Work continued on Altara long-distance over a long period of time. In the nineties, before fast, ubiquitous broadband internet, and interoperable multi-track recording platforms, most people collaborated long distance by sending tapes in the mail. Barry worked with ADAT multitrack but I didn't have one of those (they were big machines that used S-VHS tapes to record 8 tracks of digital audio).
I recorded everything to DAT (tiny 4mm tapes that record stereo digital audio only) and imported those into my PC for editing. Barry had a DAT too, so he'd work out multitrack parts on ADAT, mix them down to stereo DAT, and mail these to me. I'd load these into my computer and layer them with atmospheres and effects of my own, then make a new stereo master of the complex-ified mess and dump that to a DAT, and send that to Barry. We worked on this album almost constantly over a very long period of time. After about six months I thought it was done, and felt very happy with it, but Barry thought it was too much drone, not enough rhythm -- or in other words, too much M. Griffin, not enough A Produce.
Incidentally, I've found this is usually the way musical collaborations go, not only the ones I'm personally involved with. It's a back and forth tug-of-war in which each participant yanks things so far in their own direction that the other party must take back as much territory as possible. The sound goes from being too much of one person to being too much of the other person, and sometimes feelings are hurt or frustrations are given voice, before a sort of equilibrium is reached, or one or the other becomes exhausted and gives up.
Neither Barry nor I gave up. We kept volleying tapes back and forth, and my recollection is that at the six month mark and again at the twelve month mark, I thought we had a finished album. At one point it was to be called "Seek Nothing," a title which arose out of my own pursuit of Buddhist meditation during those years, until Barry decided he couldn't stand that. He told me he'd let me pick the album title with no further objection from himself, as long as it wasn't "Seek Nothing," and he'd even allow that title to be used for a single track. That weekend I re-watched Forbidden Planet on DVD. It's one of my favorite classic science fiction films, and somehow Altair (the planet) and Altaira (the girl, also known as Alta) stuck in my head. Additionally, Altara had what I perceived to be a Zen or Tibetan Buddhist quality. So the album became Altara.

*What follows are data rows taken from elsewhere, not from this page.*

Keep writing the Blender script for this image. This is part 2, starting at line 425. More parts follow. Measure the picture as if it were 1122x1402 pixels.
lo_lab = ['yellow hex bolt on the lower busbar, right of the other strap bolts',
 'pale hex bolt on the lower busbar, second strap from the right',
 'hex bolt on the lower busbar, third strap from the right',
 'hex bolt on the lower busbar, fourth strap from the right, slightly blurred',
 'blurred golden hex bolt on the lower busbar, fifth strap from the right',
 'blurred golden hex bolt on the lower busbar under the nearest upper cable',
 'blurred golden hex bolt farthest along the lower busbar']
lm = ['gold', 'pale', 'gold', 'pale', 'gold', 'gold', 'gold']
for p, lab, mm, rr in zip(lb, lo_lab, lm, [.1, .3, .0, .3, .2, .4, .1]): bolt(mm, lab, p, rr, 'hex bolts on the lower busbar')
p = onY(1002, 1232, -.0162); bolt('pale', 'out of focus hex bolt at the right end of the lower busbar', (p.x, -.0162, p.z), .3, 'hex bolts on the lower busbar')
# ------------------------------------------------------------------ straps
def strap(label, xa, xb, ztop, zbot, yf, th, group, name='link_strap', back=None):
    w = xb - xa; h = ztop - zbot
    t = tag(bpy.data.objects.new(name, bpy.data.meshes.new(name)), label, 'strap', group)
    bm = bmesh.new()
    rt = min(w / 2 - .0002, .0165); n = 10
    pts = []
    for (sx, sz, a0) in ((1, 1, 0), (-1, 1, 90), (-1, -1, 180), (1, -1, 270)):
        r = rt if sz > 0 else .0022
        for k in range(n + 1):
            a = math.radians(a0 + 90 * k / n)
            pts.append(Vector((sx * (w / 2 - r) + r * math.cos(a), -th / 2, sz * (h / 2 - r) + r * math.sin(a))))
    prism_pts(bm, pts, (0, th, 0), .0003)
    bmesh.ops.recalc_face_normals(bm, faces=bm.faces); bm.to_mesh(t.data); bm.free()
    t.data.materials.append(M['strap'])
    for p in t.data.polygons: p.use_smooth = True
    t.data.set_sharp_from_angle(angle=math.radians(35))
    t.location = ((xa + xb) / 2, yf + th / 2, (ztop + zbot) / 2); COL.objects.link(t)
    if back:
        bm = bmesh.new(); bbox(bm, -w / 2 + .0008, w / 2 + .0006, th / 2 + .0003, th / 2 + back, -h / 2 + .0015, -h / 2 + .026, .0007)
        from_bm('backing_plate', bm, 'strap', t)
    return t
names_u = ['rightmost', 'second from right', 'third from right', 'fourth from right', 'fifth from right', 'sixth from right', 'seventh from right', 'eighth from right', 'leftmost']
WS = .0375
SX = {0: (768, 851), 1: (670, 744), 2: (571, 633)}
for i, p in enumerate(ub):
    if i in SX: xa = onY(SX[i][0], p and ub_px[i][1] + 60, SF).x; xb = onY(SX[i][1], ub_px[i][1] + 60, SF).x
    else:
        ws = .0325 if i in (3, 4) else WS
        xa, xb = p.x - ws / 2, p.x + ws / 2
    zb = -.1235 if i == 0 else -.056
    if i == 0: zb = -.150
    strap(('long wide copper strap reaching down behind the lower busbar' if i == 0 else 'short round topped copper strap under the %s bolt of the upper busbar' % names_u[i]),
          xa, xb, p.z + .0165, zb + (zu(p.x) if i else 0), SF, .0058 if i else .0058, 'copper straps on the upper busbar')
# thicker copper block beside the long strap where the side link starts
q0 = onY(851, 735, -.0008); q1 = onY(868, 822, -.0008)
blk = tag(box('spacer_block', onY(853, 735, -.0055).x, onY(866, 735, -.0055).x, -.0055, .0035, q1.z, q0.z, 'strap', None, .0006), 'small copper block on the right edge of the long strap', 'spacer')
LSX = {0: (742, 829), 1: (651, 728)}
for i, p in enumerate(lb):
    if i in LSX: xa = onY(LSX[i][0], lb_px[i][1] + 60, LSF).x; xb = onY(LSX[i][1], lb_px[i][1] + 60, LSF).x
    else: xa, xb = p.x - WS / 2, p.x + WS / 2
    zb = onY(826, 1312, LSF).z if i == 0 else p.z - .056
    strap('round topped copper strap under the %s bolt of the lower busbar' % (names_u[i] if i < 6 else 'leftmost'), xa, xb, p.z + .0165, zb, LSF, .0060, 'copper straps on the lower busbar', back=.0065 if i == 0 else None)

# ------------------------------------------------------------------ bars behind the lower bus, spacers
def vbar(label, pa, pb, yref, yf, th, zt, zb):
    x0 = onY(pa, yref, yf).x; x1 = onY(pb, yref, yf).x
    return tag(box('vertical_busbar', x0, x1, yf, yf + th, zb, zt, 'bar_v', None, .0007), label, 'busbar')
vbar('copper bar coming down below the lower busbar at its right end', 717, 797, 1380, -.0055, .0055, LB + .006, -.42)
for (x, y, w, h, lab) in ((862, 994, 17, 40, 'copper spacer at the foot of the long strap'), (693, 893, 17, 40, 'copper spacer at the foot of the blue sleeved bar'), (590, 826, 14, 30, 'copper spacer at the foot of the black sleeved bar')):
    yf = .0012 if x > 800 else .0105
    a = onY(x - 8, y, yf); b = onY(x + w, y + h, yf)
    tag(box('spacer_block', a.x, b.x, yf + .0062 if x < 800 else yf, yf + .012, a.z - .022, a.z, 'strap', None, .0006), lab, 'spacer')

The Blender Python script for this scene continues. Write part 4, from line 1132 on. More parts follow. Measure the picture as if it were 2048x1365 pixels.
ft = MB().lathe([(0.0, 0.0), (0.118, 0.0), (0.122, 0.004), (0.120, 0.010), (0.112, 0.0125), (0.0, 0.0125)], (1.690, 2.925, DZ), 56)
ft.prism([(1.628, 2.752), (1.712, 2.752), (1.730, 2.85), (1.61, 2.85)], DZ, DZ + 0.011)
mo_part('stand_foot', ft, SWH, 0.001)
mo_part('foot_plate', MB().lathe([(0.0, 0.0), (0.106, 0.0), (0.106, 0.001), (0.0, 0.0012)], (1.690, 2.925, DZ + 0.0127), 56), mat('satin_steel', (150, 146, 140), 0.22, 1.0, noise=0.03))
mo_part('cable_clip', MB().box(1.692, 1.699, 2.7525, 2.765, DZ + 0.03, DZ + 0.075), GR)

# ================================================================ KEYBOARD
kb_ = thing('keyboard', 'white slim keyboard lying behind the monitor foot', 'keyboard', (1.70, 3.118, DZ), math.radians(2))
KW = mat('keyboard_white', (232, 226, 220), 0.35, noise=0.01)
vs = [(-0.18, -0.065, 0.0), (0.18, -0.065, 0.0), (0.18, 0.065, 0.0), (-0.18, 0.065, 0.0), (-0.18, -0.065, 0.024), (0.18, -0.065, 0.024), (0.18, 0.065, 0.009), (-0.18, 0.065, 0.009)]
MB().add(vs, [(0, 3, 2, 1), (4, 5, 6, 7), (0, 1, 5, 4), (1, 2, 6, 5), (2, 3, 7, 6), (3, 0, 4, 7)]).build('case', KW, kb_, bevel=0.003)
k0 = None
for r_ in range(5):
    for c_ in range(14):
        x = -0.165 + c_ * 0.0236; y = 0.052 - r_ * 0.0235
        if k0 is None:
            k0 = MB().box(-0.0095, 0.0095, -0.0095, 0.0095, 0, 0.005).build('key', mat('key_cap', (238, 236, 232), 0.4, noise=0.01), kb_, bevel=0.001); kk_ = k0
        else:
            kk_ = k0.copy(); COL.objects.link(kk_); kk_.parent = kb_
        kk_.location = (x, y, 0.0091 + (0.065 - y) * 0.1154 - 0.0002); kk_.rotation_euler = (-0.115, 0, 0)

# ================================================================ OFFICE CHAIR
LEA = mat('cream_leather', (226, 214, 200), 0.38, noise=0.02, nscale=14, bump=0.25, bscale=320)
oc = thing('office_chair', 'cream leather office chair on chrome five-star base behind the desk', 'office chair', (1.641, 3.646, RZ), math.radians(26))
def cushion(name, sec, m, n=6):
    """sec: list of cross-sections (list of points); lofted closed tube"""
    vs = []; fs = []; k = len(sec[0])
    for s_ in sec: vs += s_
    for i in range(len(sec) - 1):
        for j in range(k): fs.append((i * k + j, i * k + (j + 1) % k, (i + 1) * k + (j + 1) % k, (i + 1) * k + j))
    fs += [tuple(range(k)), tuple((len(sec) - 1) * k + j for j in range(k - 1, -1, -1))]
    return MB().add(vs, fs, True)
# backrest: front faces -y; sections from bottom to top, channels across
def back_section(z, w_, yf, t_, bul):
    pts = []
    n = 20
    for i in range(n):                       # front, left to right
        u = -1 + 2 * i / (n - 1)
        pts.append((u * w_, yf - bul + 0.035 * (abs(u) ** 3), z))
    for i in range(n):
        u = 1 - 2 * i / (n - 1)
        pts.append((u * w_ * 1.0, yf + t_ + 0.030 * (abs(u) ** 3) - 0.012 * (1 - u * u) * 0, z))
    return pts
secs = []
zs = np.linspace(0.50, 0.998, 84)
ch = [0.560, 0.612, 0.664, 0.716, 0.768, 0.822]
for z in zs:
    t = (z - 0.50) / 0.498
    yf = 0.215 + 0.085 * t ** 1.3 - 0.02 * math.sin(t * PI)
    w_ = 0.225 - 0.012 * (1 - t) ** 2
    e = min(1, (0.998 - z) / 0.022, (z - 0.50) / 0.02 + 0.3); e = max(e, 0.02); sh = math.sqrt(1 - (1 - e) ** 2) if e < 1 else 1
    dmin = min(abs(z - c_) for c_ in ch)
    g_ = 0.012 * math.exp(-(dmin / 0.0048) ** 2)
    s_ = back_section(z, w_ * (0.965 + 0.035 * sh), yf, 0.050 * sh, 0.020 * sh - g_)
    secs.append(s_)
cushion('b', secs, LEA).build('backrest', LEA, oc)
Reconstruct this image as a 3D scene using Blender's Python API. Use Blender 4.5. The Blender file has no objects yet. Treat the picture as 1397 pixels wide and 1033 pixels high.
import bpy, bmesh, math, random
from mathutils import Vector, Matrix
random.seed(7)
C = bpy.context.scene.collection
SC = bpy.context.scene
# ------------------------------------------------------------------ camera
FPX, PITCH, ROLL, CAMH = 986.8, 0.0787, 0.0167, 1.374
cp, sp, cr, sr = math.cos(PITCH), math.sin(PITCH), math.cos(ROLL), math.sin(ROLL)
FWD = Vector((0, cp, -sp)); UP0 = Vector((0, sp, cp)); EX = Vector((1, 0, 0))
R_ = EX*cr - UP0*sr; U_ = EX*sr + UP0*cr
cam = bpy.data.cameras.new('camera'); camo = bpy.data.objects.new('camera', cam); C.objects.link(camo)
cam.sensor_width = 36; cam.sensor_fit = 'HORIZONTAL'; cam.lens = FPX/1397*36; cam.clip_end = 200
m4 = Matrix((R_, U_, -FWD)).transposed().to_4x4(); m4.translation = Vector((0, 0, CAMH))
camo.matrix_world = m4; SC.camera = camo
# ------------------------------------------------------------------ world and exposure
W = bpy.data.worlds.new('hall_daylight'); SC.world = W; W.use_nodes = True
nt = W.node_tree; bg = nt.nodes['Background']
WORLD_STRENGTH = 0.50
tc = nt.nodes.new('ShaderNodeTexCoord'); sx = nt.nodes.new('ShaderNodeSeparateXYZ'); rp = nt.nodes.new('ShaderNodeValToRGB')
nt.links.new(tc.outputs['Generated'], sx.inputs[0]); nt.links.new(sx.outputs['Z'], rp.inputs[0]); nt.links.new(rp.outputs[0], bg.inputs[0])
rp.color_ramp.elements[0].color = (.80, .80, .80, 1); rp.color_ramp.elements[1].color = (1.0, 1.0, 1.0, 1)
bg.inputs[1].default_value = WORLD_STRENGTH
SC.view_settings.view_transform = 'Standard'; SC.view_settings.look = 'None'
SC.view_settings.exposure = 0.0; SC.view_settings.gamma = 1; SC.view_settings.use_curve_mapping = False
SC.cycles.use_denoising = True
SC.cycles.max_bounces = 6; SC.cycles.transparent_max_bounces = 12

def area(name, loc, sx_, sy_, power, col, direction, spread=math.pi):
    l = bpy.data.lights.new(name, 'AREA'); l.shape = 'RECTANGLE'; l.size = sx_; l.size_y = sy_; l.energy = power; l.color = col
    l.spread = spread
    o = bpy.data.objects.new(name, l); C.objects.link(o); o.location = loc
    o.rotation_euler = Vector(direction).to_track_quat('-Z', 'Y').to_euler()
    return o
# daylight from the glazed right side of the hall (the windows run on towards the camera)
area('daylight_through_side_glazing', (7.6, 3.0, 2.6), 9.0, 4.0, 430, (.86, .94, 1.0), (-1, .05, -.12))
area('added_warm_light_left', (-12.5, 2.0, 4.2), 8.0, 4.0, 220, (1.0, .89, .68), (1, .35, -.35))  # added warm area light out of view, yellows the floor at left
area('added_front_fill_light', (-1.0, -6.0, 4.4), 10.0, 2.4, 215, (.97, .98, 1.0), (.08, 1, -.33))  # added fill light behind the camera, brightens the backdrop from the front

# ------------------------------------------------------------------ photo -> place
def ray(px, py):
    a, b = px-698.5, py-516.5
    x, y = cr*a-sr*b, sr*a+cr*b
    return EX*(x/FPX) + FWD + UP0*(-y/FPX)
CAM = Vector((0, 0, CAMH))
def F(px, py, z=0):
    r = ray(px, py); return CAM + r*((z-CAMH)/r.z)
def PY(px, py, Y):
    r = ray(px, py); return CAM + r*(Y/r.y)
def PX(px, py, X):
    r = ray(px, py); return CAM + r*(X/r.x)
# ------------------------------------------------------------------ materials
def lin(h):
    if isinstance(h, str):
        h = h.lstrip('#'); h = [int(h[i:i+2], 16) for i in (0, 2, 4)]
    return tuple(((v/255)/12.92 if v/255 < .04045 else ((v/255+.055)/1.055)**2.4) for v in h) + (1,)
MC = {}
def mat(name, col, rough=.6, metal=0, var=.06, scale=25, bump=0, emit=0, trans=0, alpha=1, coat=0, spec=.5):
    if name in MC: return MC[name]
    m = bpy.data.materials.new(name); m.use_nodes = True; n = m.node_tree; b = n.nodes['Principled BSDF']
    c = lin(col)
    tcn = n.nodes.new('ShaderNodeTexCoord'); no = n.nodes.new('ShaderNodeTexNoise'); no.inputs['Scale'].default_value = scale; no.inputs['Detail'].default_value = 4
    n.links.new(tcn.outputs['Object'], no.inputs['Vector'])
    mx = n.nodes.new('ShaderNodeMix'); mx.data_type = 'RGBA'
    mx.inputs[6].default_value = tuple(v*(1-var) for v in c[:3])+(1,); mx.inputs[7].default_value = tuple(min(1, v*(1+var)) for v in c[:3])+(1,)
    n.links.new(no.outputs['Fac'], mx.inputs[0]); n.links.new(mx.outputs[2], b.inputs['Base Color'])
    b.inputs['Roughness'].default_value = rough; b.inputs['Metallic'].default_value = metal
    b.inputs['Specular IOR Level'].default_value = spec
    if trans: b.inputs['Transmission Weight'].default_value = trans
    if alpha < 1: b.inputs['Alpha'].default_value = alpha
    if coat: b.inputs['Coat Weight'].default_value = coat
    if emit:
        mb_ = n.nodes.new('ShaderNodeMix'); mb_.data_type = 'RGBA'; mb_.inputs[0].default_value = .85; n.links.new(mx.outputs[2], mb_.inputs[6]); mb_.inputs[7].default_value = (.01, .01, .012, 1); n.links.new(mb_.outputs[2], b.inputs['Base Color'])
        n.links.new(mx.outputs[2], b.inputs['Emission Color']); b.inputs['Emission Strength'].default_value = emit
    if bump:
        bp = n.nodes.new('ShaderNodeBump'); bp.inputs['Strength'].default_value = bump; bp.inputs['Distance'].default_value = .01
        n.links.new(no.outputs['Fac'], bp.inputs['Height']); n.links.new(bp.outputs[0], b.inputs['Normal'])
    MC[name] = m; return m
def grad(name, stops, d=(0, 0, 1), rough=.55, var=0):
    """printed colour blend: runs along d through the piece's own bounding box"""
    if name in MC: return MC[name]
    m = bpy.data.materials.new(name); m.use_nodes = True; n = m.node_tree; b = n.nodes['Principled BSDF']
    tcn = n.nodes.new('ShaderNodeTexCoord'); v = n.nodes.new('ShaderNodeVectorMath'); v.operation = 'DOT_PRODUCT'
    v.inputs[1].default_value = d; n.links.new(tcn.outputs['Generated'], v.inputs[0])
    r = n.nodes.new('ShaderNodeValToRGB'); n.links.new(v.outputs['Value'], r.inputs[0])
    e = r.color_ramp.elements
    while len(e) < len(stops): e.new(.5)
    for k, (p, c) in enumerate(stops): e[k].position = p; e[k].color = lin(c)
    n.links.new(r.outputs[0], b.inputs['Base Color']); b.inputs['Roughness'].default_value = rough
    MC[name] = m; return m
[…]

As I mentioned, we "finished" the album twice before it was really done, and released to the world. At the time I was pretty frustrated and impatient, but in the years since then I've learned to admit that the final product was better for having been held up in the seemingly endless repetitive cycle of Barry's "not good enough, let's keep at it," rejections. It's a lesson I've tried to hold onto, whether in collaboration with others or in my own creative endeavors. Sometimes you want to be done with something, to call it finished and let it out in to the world, and sometimes you want this so strongly you convince yourself it isn't possible to make it any better and that to try to do so would be foolish. All it takes is a single instance of pushing through this convictions and actually finding that the work can be improved to recognize the game you were playing with yourself. I thank Barry for helping me recognize this, though it frustrated me mightily at the time.